Merit pay a well-intentioned bad idea

Here is one great rejoinder when the subject of merit pay for teachers comes up: just call it a "hardy perennial in the overgrown garden of well-intentioned bad ideas. "

That jewel comes from the keyboard of Philadelphia Daily News columnist Elmer Smith, whose essay questions the logic behind President Barack Obama's belief that merit pay should be a key element of education reform.

Smith is not opposed to any type of performance-based supplements. He notes that teachers in some places -specifically mentioning Denver and Cincinnati - are experimenting with contractual incentives.
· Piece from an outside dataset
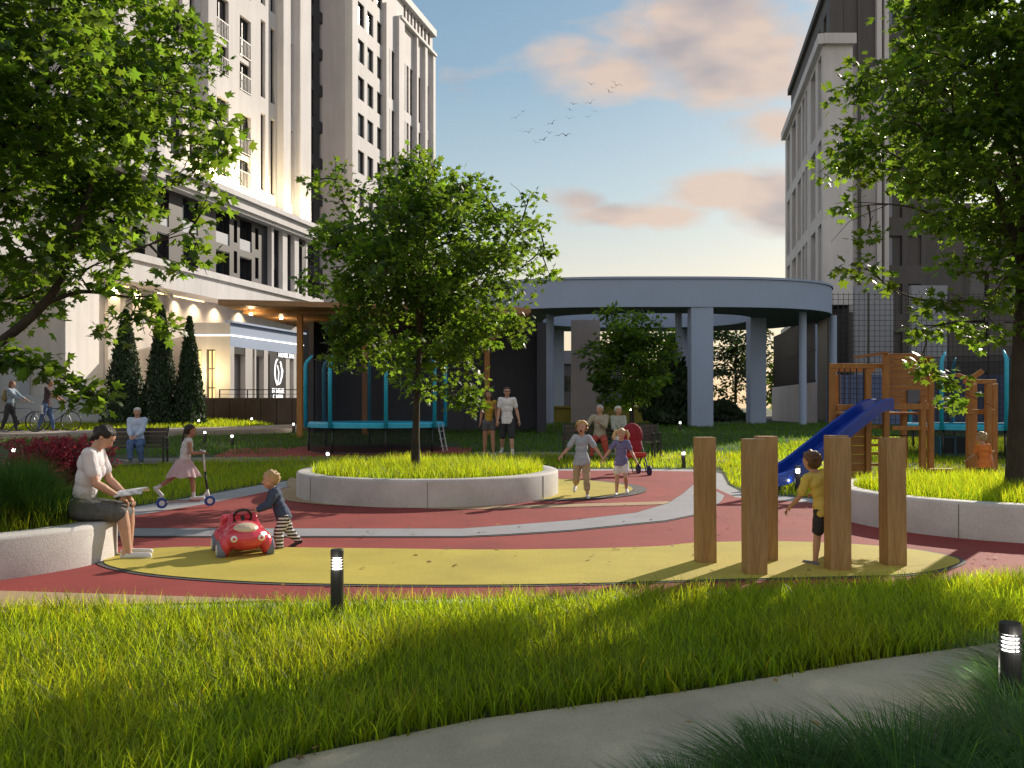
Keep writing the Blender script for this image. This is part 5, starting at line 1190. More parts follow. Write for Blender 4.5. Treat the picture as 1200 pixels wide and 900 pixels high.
    if hs=='curly':
        for _ in range(150):
            u=g.normal(size=3); u/=np.linalg.norm(u); 
            if u[1]>.45 and u[2]<.5: continue
            if u[2]<-.75: continue
            hb_.ell(Hp(u[0]*.44,-.09+u[1]*.46,.12+u[2]*.42),hh*(.06+.04*g.random()),None,7,5)
    elif hs in('short','toddler','mop'):
        for _ in range(70):
            u=g.normal(size=3); u/=np.linalg.norm(u)
            if (u[1]>.35 and u[2]<.55) or u[2]<-.6: continue
            hb_.ell(Hp(u[0]*.385,-.08+u[1]*.425,.14+u[2]*.375),hh*(.05+.03*g.random()) if hs!='mop' else hh*(.08+.06*g.random()),None,7,5)
    if hs=='mop':
        hb_.ell(Hp(0,-.16,-.08),(.42*hh,.36*hh,.36*hh),Rh)
    if hs=='long':
        for s in (-1,1): hb_.cap(Hp(s*.33,-.06,.0),Hp(s*.32,-.12,-.75),.11*hh,.09*hh); 
        hb_.cap(Hp(0,-.28,-.1),Hp(0,-.30,-.85),.26*hh,.20*hh)
        if ps.get('hairlong'): hb_.cap(Hp(-.33,-.05,-.3),Hp(-.36,.05,-1.55),.13*hh,.07*hh); hb_.cap(Hp(-.2,-.25,-.5),Hp(-.3,-.2,-1.5),.2*hh,.1*hh)
    if hs=='bob':
        for s in (-1,1): hb_.cap(Hp(s*.34,-.05,.05),Hp(s*.36,.05,-.42),.12*hh,.10*hh)
        hb_.cap(Hp(0,-.25,0),Hp(0,-.28,-.42),.27*hh,.24*hh)
    if hs=='pigtails':
        for s in (-1,1): 
            hb_.ell(Hp(s*.42,-.1,.24),.09*hh); hb_.cap(Hp(s*.48,-.1,.22),Hp(s*.66,-.1,-.18),.13*hh,.12*hh); hb_.cap(Hp(s*.62,-.1,-.1),Hp(s*.60,-.06,-.55),.12*hh,.05*hh)
    if hs=='braid':
        for i in range(7): q=Hp(.06,-.44-.02*i,-.02-.17*i); hb_.ell(q,(.10*hh*(1-.06*i),.09*hh,.11*hh),None,9,7)
    if hs=='bun': hb_.ell(Hp(0,-.42,-.0),(.2*hh,.16*hh,.2*hh)); hb_.cap(Hp(-.05,-.3,-.1),Hp(0,-.36,-.42),.16*hh,.1*hh)
    # keep the face free: cut what falls in front of the hairline
    hm=skinned(hb_,voxel*.8,1)
    bm=bmesh.new(); bm.from_mesh(hm); inv=Rh.inverted(); rm=[]
    for v_ in bm.verts:
        q=(inv@(v_.co-hc))/hh
        if q.y>.05 and q.z<.10+q.y*.62 and abs(q.x)<(.25 if hs=='bun' else .43) and q.z>-.6 and not(hs in('long','bob','pigtails') and abs(q.x)>.30): rm.append(v_)
    bmesh.ops.delete(bm,geom=rm,context='VERTS'); bm.to_mesh(hm); bm.free()
    if hair[0]!='none': obj('hair',hm,M_h,B)
    if wear.get('helmet_glasses') or wear.get('glasses'):
        m=MB(); m.ell(Hp(-.14,.375,.02),(.10*hh,.03*hh,.06*hh),Rh,10,6); m.ell(Hp(.14,.375,.02),(.10*hh,.03*hh,.06*hh),Rh,10,6); m.tube([Hp(-.37,.0,.04),Hp(-.24,.34,.04),Hp(.24,.34,.04),Hp(.37,.0,.04)],.012*hh,5); m.build('sunglasses',M_black,B)
    g1=.010 if H>1.3 else .008
    # trousers / shorts / skirt
    if 'bottom' in wear:
        c,t1=wear['bottom'][:2]; m=MB(); gg=g1+.004; m.ell(P0+Rt@V((0,-.004*H,-.02*T)),(hw*1.75*fat+gg,.062*f+gg,.062*H+gg),Rt,16,10); m.ell(P0+Rt@V((0,0,T*.14)),(cw*wst*1.0*fat+gg,.055*f+gg,.045*H+gg),Rt,16,10)
        for k in 'lr': legm(m,k,gg,0,t1,wear['bottom'][2] if len(wear['bottom'])>2 else 1.05)
        if wear.get('fill'):
            for t in np.linspace(0,t1,5): a=J['lhip'].lerp(J['lkn'],t); b2=J['rhip'].lerp(J['rkn'],t); m.cap(a,b2,.046*H+gg-.006*H*t,.046*H+gg-.006*H*t)
        hem=[]
        mesh_=skinned(m,voxel*.9,3,dis=(.006,18/H*1.6))
        obj('trousers' if t1>1.3 else ('skirt' if wear.get('fill') else 'shorts'),mesh_,c,B)
    if 'skirt' in wear:
        c,ln,wd=wear['skirt']; m=MB(); n=72; vs=[]; L=8; hipc=(J['lkn']+J['rkn'])/2
        for i in range(L+1):
            t=i/L; cen=P0+V((0,0,T*.22-ln*t))+V((0,(hipc.y-P0.y)*.25*t,0))
            for k in range(n):
                a=2*math.pi*k/n; rr=(cw*.85+g1)+(wd-cw*.8)*t**.8; rr*=1+.07*t*math.sin(a*13)+.04*t*math.sin(a*5+1); vs.append(cen+V((rr*math.cos(a)*.9,rr*math.sin(a)*.95,.01*math.sin(a*7)*t)))
        m.add(vs,[(i*n+k,i*n+(k+1)%n,(i+1)*n+(k+1)%n,(i+1)*n+k) for i in range(L) for k in range(n)]); m.build('skirt',c,B,smooth=True)
    if 'top' in wear:
        c,sl,ln=wear['top']; m=MB(); hem=None; torso_g=g1+.006; torso(m,torso_g,.1)
        m.ell(P0+Rt@V((0,0,T*(.20-ln))),(cw*wst*1.08*fat+torso_g+.006,.058*f+torso_g+.006,.05*H),Rt,16,10)
        if ln>.15: m.ell(P0+Rt@V((0,0,-T*.02)),(hw*1.75*fat+g1+.020,.062*f+g1+.020,.09*H),Rt,16,10); m.ell(P0+Rt@V((0,0,T*.15)),(max(cw*wst,hw*1.45)*fat+g1+.020,.059*f+g1+.020,.085*H),Rt,16,10); hem=[(P0+Rt@V((0,0,-T*(ln-.12))),Rt@V((0,0,1)))]
        if sl>0:
            for k in 'lr': armm(m,k,g1+.006,sl,1.12 if sl<1 else 1.0)
        if wear.get('hood'): m.cap(P0+Rt@V((-.05*H,-.03*H,T*.99)),P0+Rt@V((.05*H,-.03*H,T*.99)),.035*H,.035*H); m.cap(P0+Rt@V((0,-.05*H,T*.95)),P0+Rt@V((0,-.045*H,T*.85)),.04*H,.03*H)
        mesh_=skinned(m,voxel*.9,3,dis=(.005,18/H*1.4),hem=hem); tp=obj('shirt' if not wear.get('hood') else 'hoodie',mesh_,c,B)
        if wear.get('collar'): m=MB(); m.tube([P0+Rt@V((.045*H*math.cos(a),.042*H*math.sin(a),T*.985)) for a in np.linspace(0,6.28,14)],.010*H,6); m.build('collar',wear['collar'],tp,smooth=True)
    if 'apron' in wear: pass
    # socks and shoes
    for k in 'lr':
        if 'socks' in wear:
            m=MB(); kn,an=J[k+'kn'],J[k+'an']; t=wear['socks'][1]; m.cap(kn.lerp(an,1-t),an,.026*H*lw,.022*H*lw); obj('sock',skinned(m,voxel*.8,1),wear['socks'][0],B)
        if 'shoes' in wear:
            m=MB(); he,to=J[k+'heel'],J[k+'toe']; sc_=.86 if H>1.3 else 1.1
            m.cap(he,to.lerp(he,.25),.021*H*sc_,.021*H*sc_); m.cap(to.lerp(he,.4),to,.022*H*sc_,.019*H*sc_); m.cap(J[k+'an'],he.lerp(to,.12),.023*H*sc_,.023*H*sc_)
            so_=obj('shoe',skinned(m,voxel*.7,2),wear['shoes'],B)
            if len(wear)>0 and wear.get('sole',True): 
                d=(to-he).normalized(); q=d.cross(V((1,0,0))).normalized(); q=q if q.z<0 else -q
                m=MB(); m.cap(he+q*.006*H,to+q*.005*H,.017*H*sc_,.019*H*sc_); obj('sole',skinned(m,voxel*.7,1),wear.get('solec',M_white),so_)
    J['B']=B; J['_']=dict(P0=P0,Rt=Rt,T=T,H=H,hh=hh,hc=hc,Rh=Rh)
    return J
def W(J,p): 
    B=J['B']; return Matrix.LocRotScale(B.location,B.rotation_euler,None)@V(p)
def stripes(n,c1,c2,f):
    m=nmat('cloth_'+n,c1,.85,.05,10,2); nt=m.node_tree;N=nt.nodes;L=nt.links;b=N['Principled BSDF']
    wv=N.new('ShaderNodeTexWave'); wv.bands_direction='Z'; wv.inputs['Scale'].default_value=f; wv.inputs['Distortion'].default_value=1.2; tc=N.new('ShaderNodeTexCoord'); L.new(tc.outputs['Object'],wv.inputs['Vector'])
    cr=N.new('ShaderNodeValToRGB'); cr.color_ramp.interpolation='CONSTANT'; cr.color_ramp.elements[0].color=(*c1,1); cr.color_ramp.elements[1].position=.5; cr.color_ramp.elements[1].color=(*c2,1); L.new(wv.outputs['Fac'],cr.inputs[0]); L.new(cr.outputs[0],b.inputs['Base Color']); return m
c_white=cloth('white',(.72,.70,.72)); c_denim=cloth('denim',(.055,.10,.22),(.09,.15,.30)); c_dark=cloth('dark',(.03,.03,.035)); c_navy=cloth('navy',(.03,.05,.10),(.05,.075,.14))
M_shoew=nmat('shoe_white',(.68,.68,.70),.6,.05,10,2); M_shoed=nmat('shoe_dark',(.03,.03,.035),.6,.1,10,2)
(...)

There are two very important distinctions between these examples and the common understanding of merit pay.

First, those examples are proceeding under the mutual understanding of collective bargaining agreements. Teachers are defining the incentives in partnership with their school boards.

Second, those incentives are not based purely on student achievement. As Smith puts it, "Fact is, nobody has ever devised a fair and equitable way to base teacher pay on student performance. Nobody. Ever."

Smith recounts several reasons why basing teacher pay on student performance is a bad idea. But the most compelling may be the unintended consequence to challenged schools.

"Even more troubling," Smith writes, "is the likelihood that teachers will opt out of the schools with the hardest-to-teach student populations."

Smith concludes his column with the observations of a teacher union president:

How do you attract good teachers to hard-to-staff schools if their pay is
based on getting the best results from the most-challenging students?

"It won't happen,'' said Philadelphia Federation of Teachers President
Jerry Jordan. "The equitable distribution of qualified teachers would get a lot
harder."

I'd raise teacher pay across the board. But I'd do it in a way that would
not discourage the best teachers from taking on the toughest challenges.